The cuts mean Montana, which received more than $21 million from SRS in 2014, will get about $2 million this year. In Lincoln County that means about $313,000 compared to the $2.75 million it received last year.

The Twenty-Five Percent Act of 1908 was created so counties like Lincoln, where 72 percent of the land is under federal control, can maintain their roads and schools without benefitting from property taxes. The payments included 25 percent of the gross receipts from timber sales, leases and rentals on the national forest.

As timber sales began to decline across the west, Congress created the SRS program in 2000 that paid counties an annual average of the three highest payments between 1986 and 1999. In 2001, it paid out more than $448 million. However, payments have shrunk along with government budgets and in 2013 that number had fallen to $295 million. In recent years, the SRS program has been  reauthorized annually, leaving rural governments in limbo. Because Lincoln County commissioners were unsure if they would even receive SRS funding this year, they did not include it in the 2015 budget. Instead, road maintenance will be funded by the county’s reserves. Commissioner Greg Larson, who represents Troy, said the road department has enough in reserves to last a few years, but maintained that is not a longterm solution.

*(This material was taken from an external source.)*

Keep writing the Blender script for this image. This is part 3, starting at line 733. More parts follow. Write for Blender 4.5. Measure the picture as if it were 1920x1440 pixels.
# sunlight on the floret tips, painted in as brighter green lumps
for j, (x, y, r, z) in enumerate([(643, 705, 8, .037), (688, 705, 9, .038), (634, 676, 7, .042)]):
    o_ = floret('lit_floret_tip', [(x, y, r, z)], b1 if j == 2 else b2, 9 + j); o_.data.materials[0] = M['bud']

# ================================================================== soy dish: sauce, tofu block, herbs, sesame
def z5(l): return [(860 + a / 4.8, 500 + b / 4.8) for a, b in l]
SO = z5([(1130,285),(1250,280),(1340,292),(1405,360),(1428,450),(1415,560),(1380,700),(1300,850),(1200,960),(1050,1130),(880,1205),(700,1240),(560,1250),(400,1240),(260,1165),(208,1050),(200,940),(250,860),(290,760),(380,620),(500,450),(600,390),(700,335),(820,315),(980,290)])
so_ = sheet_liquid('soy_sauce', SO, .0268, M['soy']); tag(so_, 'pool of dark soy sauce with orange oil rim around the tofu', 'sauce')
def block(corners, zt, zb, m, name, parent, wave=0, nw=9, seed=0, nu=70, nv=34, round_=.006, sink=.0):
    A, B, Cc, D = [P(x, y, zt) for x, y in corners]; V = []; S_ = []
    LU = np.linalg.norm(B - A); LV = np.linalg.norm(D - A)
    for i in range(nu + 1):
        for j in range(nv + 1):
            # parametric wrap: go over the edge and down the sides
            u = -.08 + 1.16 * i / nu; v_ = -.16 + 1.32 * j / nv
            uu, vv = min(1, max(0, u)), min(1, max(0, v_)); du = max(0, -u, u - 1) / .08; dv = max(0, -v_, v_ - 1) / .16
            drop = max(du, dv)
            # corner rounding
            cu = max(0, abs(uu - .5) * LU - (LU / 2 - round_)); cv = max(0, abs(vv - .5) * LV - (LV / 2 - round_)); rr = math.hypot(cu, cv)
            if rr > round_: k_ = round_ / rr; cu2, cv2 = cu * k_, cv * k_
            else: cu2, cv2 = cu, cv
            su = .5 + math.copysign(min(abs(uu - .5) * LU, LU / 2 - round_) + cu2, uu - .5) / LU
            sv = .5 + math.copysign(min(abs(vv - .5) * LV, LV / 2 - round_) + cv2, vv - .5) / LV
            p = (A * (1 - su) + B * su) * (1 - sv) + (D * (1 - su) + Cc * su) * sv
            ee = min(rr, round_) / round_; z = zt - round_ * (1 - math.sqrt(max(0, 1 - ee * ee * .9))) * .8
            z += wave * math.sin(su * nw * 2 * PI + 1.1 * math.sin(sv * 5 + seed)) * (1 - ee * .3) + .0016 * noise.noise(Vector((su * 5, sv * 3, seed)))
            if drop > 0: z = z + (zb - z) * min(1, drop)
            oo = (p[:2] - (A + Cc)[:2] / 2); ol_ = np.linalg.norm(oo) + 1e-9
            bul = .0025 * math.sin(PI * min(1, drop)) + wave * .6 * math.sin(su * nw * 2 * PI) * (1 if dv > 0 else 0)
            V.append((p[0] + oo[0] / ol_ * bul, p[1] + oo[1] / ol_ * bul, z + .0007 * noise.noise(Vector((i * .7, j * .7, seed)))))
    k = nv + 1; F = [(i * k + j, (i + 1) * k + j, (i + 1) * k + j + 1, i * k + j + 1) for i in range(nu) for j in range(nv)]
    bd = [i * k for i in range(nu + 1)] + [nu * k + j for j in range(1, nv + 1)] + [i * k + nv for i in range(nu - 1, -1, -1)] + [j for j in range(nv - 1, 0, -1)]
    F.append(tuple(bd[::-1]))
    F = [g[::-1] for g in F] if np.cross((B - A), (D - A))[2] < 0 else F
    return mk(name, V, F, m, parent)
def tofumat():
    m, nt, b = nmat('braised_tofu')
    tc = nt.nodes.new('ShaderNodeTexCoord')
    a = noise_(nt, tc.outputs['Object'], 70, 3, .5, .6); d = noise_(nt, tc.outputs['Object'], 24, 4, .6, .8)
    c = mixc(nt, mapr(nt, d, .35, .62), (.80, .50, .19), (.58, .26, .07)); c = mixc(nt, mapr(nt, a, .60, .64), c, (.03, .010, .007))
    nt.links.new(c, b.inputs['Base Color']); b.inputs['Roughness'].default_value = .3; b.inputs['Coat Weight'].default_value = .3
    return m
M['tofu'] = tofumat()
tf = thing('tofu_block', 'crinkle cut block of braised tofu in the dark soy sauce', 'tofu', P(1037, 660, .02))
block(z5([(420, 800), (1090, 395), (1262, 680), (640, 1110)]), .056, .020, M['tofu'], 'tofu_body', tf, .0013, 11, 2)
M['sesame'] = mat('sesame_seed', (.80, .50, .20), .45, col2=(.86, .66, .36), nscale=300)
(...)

“If something does not change in Washington D.C. then we are going to be in a very serious situation,” Larson said.

Both Sens. Jon Tester, D-Mont., and Steve Daines, R-Mont., say they hope Congress would  reauthorize the SRS funds in the coming weeks.

“We’ve got to keep pushing people to get this reauthorized,” Daines said. “The Secure Rural Schools program provides critical resources to Montana’s rural communities and we’ve got to make sure that communities like Lincoln County get the support they need.”

He added that the best way to help rural communities is to lift regulations and get loggers and miners back to work.

Flathead County will also be impacted by dwindling SRS funds. In 2013, Flathead County received more than $1.6 million from the program. County administrator Mike Pence said the SRS funding makes up about one-eighth of the road budget.

Officials at local, state and federal levels all agreed that simply reauthorizing the program every year is not a longterm solution, but Tester doesn’t see that happening in the near future.

“The bottom line is I think the Secure Rural Schools program will get reauthorized, as it has in the past,” Tester said. “And if someone puts up a good longterm solution I would probably vote for it, but I don’t think that’s going to happen in the next year or two.”